In an email to the campus, Provost Russell Moore said Adler was suspended over the skit. The move had nothing to do with academic freedom, he wrote, but because of concerns that she violated CU’s sexual harassment policy.

“In this case, University administrators heard from a number of concerned students about Professor Adler’s ‘prostitution’ skit, the way it was presented, and the environment it created for both students in the class and for teaching assistants,” Moore wrote in the email, which was reported by the Daily Camera. “Student assistants made it clear to administrators that they felt there would be negative consequences for anyone who refused to participate in the skit. None of them wished to be publicly identified.”

One of the students who attended the lecture, Colin Harkrider, told 9News that one of the assistants performed in “a short skirt, a thong, where you could see fishnet stockings and a short little top.”

He said he supported Adler but that the skit initially felt uncomfortable.

Adler told the Daily Camera that the chairman of the sociology department lodged a formal complaint about her course on deviant behavior in which the skit was performed. She said she was offered the option of retiring with a two-year salary buy out or staying at the university if she dropped the deviance class.

The second option came with the caveat that if anyone complained about her again, she would be fired without retirement benefits.

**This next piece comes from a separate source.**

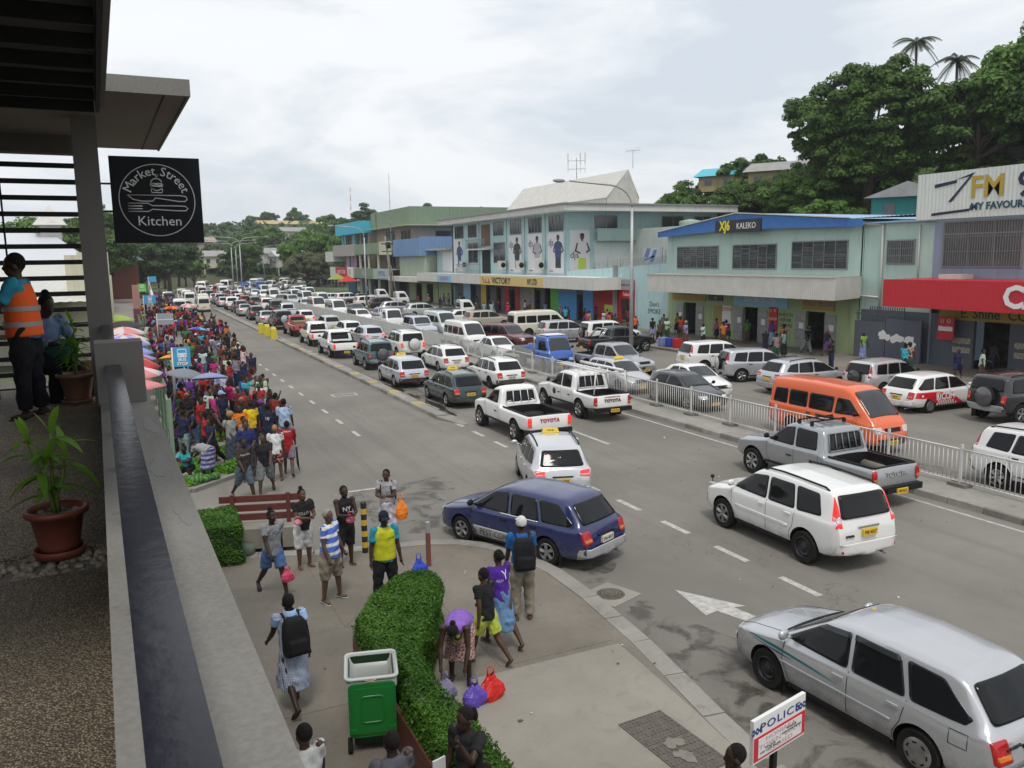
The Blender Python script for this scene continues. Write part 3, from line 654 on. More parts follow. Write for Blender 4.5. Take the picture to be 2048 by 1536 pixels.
   win_=[[(2.6, 1.45), (2.55, 2.2), (1.7, 2.2), (1.7, 1.45)], [(1.6, 1.45), (1.6, 2.2), (.3, 2.2), (.3, 1.45)], [(.2, 1.45), (.2, 2.2), (-1.1, 2.2), (-1.1, 1.45)], [(-1.2, 1.45), (-1.2, 2.2), (-2.9, 2.2), (-2.9, 1.45)]],
   wind=None, rearw=[(-.7, 1.5), (.7, 1.5), (.68, 2.2), (-.68, 2.2)], frontw=[(-.8, 1.4), (.8, 1.4), (.76, 2.3), (-.76, 2.3)], tail=[(.72, .75), (.88, .75), (.88, 1.1), (.72, 1.1)], head=[(.55, .75), (.82, .75), (.82, .95), (.55, .95)], plate=.7, bump=(.45, .7), seams=[], door=(), mirz=1.7),
 cab=dict(y0=.55, y1=2.35, ax=(1.55, -1.15), wr=.36, track=.74, r=.43, crown=.03, win=.05,
   prof=[(.55, 1.98), (.6, 2.03), (1.6, 2.03), (1.78, 1.96), (2.2, 1.22), (2.3, 1.05), (2.35, .7)], belt=[(.5, 1.18), (2.4, 1.14)], bot=[(.5, .46), (2.35, .42)],
   wl=[(.55, .82), (2.1, .82), (2.28, .78), (2.35, .7)], wt=[(.5, .70), (1.8, .68), (2.35, .66)],
   win_=[[(1.98, 1.25), (1.62, 1.76), (.92, 1.78), (.88, 1.2)]], wind=[(-.66, 2.19), (.66, 2.19), (.58, 1.82), (-.58, 1.82)], rearw=[(-.5, 1.3), (.5, 1.3), (.5, 1.75), (-.5, 1.75)],
   tail=None, head=[(.46, .68), (.72, .68), (.72, .84), (.46, .84)], plate=.56, bump=(.40, .60), seams=[[(.84, 1.15), (.84, .5)], [(1.98, 1.15), (1.9, .9)]], door=(1.0,), mirz=1.35),
)
SPECS['mini'] = dict(SPECS['sedan']); SPECS['mini'].update(y0=-1.85, ax=(1.25, -1.15),
   prof=[(-1.85, .60), (-1.82, .84), (-1.76, .92), (-1.35, 1.34), (-1.1, 1.39), (-.5, 1.41), (.02, 1.40), (.26, 1.34), (1.0, .95), (1.14, .92), (1.75, .81), (2.02, .71), (2.12, .58)],
   wl=[(-1.85, .68), (-1.7, .78), (-1.4, .83), (-.5, .845), (1.2, .84), (1.7, .80), (1.98, .71), (2.12, .58)],
   bot=[(-1.85, .32), (-1.6, .22), (1.8, .19), (2.1, .24)], rtop=False, rearw=[(-.58, .96), (.58, .96), (.5, 1.31), (-.5, 1.31)], wt=[(-1.85, .6), (-1.3, .58), (-.8, .61), (.2, .61), (1.0, .70), (2.1, .55)],
   win_=[[(.93, .93), (.34, 1.28), (-.16, 1.33), (-.22, .915)], [(-.30, .915), (-.25, 1.33), (-1.0, 1.28), (-1.35, .98), (-1.28, .92)]])
_car = {}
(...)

She has until Jan. 6 to decide.

“I’m still trying to get my head to stop whirling,” she told the Camera. “I need to figure out what’s best for my family and me. I want to try to let things calm down and discuss this. It’s going to affect my husband’s work and our lives.”

Moore wrote that CU supports the teaching of controversial topics, including in ways that challenge students, but that Adler’s presentation crossed a line.

“The University fully supports the teaching of controversial subjects, and the ability of faculty to challenge students in the classroom and prompt critical thinking,” he wrote in his email. “At no time was the subject of Professor Adler’s course in question. Rather, it was the manner in which the material was presented in one particular classroom exercise and the impact of that manner of presentation on teaching assistants and students.”